(Dataset items)
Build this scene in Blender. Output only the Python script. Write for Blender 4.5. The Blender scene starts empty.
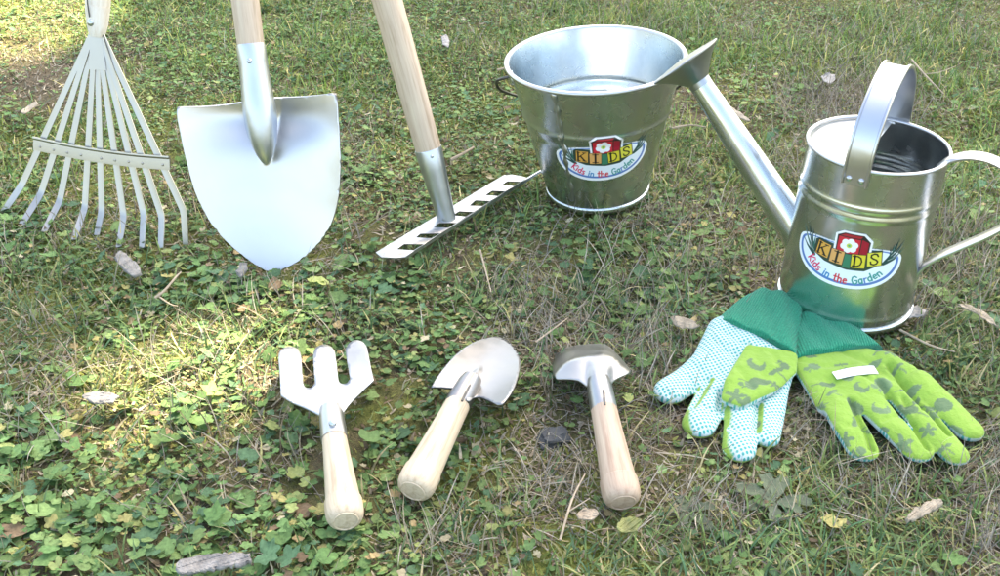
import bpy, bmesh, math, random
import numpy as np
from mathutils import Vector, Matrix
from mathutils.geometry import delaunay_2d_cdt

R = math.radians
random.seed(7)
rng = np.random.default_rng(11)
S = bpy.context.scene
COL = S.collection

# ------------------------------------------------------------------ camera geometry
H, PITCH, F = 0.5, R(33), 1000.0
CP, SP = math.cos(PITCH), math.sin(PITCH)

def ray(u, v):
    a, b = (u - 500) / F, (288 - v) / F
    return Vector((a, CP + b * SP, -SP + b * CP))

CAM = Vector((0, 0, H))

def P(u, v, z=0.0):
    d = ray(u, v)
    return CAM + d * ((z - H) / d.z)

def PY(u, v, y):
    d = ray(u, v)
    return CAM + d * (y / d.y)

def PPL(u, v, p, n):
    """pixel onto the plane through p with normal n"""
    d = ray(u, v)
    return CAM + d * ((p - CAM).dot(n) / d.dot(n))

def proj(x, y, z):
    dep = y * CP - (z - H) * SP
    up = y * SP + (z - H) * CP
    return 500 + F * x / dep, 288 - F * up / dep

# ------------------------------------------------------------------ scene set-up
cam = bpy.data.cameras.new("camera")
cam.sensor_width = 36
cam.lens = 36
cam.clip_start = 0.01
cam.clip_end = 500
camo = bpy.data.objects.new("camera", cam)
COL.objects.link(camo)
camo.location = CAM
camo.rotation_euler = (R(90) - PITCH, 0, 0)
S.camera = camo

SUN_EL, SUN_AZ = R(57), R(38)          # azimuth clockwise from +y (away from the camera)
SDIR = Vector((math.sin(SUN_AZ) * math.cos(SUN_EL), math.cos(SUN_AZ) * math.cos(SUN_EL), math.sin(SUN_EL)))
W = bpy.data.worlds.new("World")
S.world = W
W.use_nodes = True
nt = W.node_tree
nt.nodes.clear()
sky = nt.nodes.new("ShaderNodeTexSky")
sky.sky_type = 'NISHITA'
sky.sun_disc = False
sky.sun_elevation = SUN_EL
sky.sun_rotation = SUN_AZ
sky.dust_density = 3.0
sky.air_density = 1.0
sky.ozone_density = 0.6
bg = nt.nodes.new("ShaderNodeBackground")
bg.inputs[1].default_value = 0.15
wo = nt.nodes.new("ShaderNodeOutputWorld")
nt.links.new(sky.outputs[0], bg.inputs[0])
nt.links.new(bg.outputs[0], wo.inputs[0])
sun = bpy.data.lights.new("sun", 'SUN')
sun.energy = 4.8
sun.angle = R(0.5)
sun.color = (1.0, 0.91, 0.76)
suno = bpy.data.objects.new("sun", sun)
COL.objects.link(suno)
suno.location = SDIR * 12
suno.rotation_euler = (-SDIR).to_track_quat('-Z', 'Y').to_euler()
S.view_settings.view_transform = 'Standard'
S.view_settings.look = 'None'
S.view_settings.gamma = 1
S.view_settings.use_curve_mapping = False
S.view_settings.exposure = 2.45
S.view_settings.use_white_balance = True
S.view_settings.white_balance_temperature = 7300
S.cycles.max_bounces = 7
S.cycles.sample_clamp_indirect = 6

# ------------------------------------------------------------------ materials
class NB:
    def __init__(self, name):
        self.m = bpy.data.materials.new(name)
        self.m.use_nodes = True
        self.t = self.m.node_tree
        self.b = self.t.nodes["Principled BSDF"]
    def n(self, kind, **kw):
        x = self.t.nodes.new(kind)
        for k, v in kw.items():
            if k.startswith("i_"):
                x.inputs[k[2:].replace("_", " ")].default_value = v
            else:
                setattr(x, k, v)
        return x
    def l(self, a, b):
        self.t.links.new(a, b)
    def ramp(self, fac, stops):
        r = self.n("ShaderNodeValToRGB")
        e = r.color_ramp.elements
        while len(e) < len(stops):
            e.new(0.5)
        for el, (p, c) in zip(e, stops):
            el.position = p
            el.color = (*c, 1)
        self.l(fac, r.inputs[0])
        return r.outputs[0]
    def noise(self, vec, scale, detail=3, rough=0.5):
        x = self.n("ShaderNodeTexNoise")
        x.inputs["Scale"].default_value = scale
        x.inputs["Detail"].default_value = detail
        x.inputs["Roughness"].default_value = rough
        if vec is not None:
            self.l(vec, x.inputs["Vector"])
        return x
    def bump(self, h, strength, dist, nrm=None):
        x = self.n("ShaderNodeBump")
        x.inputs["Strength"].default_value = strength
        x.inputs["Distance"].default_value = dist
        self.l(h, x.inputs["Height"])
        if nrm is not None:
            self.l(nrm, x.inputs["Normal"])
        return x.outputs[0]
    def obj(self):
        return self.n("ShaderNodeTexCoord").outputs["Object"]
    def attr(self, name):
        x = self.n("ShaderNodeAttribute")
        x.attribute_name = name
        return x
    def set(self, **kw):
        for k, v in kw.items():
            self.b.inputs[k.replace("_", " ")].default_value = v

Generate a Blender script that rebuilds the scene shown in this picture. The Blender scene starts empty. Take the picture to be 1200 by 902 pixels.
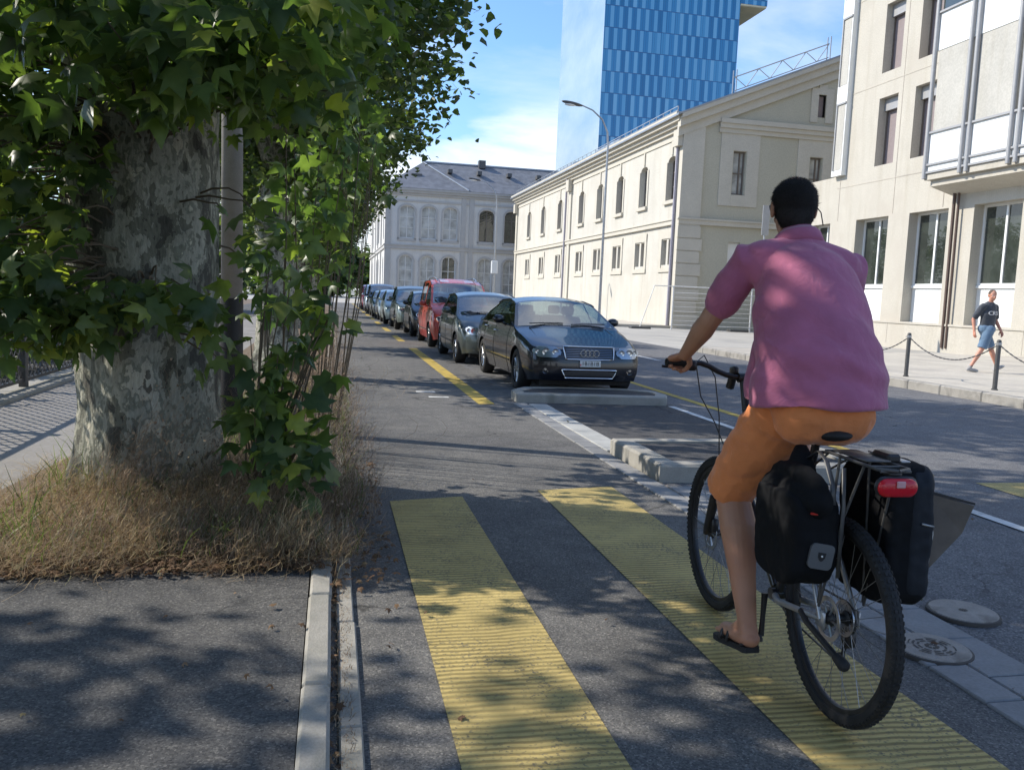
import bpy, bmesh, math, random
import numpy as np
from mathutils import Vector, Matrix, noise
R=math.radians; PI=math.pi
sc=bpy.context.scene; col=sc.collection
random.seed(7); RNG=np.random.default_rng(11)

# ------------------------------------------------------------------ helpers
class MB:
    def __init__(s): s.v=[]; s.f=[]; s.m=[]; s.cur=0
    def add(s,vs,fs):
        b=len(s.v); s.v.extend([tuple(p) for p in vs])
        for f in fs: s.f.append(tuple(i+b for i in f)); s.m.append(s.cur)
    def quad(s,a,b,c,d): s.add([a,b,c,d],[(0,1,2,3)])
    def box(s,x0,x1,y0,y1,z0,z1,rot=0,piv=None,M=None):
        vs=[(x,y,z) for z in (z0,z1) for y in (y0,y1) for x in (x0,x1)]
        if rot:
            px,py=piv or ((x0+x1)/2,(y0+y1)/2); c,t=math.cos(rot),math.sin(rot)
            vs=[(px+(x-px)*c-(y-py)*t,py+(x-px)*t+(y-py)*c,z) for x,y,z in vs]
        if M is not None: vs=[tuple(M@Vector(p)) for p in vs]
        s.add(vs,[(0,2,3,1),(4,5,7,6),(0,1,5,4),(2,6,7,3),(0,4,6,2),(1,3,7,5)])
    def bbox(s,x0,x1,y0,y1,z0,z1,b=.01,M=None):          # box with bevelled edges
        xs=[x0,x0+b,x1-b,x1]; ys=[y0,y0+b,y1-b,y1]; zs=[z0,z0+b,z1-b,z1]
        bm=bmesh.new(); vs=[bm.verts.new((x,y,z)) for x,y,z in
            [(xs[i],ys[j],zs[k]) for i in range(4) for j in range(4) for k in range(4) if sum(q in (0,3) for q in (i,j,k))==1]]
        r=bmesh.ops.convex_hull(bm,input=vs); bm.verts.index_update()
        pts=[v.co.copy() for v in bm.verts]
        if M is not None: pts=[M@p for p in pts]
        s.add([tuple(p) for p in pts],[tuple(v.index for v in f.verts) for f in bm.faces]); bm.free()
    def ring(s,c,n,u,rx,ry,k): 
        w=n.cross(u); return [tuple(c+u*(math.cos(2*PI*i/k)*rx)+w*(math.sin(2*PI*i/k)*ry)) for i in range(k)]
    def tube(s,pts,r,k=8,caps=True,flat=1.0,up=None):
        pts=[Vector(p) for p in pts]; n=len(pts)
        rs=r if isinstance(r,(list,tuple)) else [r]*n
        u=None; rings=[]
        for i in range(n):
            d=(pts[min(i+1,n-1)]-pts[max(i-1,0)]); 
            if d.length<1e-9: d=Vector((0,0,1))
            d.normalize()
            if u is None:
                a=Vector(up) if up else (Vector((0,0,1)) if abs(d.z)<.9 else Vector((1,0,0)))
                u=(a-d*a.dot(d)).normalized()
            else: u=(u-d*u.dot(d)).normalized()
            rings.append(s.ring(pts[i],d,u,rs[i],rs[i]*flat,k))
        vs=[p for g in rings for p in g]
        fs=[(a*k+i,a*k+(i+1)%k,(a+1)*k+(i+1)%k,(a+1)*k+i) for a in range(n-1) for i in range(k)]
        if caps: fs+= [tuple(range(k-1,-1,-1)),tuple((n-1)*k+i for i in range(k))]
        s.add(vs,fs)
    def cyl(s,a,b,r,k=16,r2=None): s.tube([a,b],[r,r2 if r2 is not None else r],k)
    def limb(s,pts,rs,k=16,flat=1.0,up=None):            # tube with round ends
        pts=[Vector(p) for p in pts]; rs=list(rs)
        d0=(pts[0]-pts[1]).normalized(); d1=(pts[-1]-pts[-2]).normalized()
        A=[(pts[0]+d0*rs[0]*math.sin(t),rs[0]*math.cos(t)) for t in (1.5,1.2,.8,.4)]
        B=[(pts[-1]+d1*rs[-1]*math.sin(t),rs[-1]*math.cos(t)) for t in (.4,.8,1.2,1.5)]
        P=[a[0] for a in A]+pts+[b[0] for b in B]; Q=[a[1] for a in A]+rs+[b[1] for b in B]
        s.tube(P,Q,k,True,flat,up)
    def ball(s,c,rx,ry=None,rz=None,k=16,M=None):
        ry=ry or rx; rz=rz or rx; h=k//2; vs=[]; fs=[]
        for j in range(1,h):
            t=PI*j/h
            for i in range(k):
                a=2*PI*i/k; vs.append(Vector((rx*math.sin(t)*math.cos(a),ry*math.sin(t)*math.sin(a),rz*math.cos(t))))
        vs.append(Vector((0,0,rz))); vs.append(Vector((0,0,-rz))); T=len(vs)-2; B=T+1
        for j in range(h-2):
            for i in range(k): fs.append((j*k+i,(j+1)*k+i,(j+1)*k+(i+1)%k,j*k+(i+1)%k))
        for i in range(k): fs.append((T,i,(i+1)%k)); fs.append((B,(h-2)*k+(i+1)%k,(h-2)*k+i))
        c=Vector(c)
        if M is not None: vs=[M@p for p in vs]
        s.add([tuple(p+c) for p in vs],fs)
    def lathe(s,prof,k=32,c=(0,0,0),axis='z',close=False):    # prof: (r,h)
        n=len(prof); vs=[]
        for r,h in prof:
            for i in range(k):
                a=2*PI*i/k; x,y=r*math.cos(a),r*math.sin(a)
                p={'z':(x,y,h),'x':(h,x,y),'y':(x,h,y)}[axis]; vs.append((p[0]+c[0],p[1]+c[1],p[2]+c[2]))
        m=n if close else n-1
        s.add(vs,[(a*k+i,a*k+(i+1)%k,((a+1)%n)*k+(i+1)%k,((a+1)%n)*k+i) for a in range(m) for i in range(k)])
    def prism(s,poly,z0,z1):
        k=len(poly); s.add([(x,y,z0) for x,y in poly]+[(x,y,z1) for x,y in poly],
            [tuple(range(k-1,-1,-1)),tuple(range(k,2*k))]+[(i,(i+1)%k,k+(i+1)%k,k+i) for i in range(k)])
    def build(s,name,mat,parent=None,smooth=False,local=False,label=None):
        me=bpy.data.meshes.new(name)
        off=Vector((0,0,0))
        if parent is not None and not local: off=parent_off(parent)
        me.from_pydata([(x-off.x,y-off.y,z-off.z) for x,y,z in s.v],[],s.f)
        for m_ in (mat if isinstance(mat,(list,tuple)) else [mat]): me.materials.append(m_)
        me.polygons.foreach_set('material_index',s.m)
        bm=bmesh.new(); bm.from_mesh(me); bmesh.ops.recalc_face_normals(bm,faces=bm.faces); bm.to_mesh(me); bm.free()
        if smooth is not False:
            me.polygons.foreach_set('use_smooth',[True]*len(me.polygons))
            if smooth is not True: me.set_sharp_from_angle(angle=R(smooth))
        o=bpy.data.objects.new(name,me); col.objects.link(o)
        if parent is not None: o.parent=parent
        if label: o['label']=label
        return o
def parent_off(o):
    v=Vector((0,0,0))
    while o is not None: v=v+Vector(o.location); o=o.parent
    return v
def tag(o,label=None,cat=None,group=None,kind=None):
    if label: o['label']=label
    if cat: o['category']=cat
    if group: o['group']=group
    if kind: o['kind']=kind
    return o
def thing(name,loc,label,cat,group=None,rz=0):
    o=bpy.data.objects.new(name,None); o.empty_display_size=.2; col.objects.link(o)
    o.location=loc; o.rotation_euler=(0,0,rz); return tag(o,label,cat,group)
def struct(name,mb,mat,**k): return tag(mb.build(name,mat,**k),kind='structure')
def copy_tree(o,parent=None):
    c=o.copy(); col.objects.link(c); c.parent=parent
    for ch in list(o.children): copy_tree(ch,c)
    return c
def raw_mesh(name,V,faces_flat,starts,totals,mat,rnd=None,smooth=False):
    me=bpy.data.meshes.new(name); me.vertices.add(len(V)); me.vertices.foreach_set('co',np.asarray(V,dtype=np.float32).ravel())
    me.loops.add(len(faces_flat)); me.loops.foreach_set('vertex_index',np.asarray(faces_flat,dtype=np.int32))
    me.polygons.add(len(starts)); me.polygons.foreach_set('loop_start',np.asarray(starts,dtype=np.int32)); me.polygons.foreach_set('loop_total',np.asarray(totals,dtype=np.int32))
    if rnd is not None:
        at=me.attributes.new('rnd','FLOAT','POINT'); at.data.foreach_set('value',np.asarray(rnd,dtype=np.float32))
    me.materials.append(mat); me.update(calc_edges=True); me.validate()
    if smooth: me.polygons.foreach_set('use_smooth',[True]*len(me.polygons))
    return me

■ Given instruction
Set down the records above word for word, from the first line through the line containing "S.camera = camo", both included; leave out the pictures.

■ Answer below
Build this scene in Blender. Output only the Python script. Write for Blender 4.5. The Blender scene starts empty.
import bpy, bmesh, math, random
import numpy as np
from mathutils import Vector, Matrix
from mathutils.geometry import delaunay_2d_cdt

R = math.radians
random.seed(7)
rng = np.random.default_rng(11)
S = bpy.context.scene
COL = S.collection

# ------------------------------------------------------------------ camera geometry
H, PITCH, F = 0.5, R(33), 1000.0
CP, SP = math.cos(PITCH), math.sin(PITCH)

def ray(u, v):
    a, b = (u - 500) / F, (288 - v) / F
    return Vector((a, CP + b * SP, -SP + b * CP))

CAM = Vector((0, 0, H))

def P(u, v, z=0.0):
    d = ray(u, v)
    return CAM + d * ((z - H) / d.z)

def PY(u, v, y):
    d = ray(u, v)
    return CAM + d * (y / d.y)

def PPL(u, v, p, n):
    """pixel onto the plane through p with normal n"""
    d = ray(u, v)
    return CAM + d * ((p - CAM).dot(n) / d.dot(n))

def proj(x, y, z):
    dep = y * CP - (z - H) * SP
    up = y * SP + (z - H) * CP
    return 500 + F * x / dep, 288 - F * up / dep

# ------------------------------------------------------------------ scene set-up
cam = bpy.data.cameras.new("camera")
cam.sensor_width = 36
cam.lens = 36
cam.clip_start = 0.01
cam.clip_end = 500
camo = bpy.data.objects.new("camera", cam)
COL.objects.link(camo)
camo.location = CAM
camo.rotation_euler = (R(90) - PITCH, 0, 0)
S.camera = camo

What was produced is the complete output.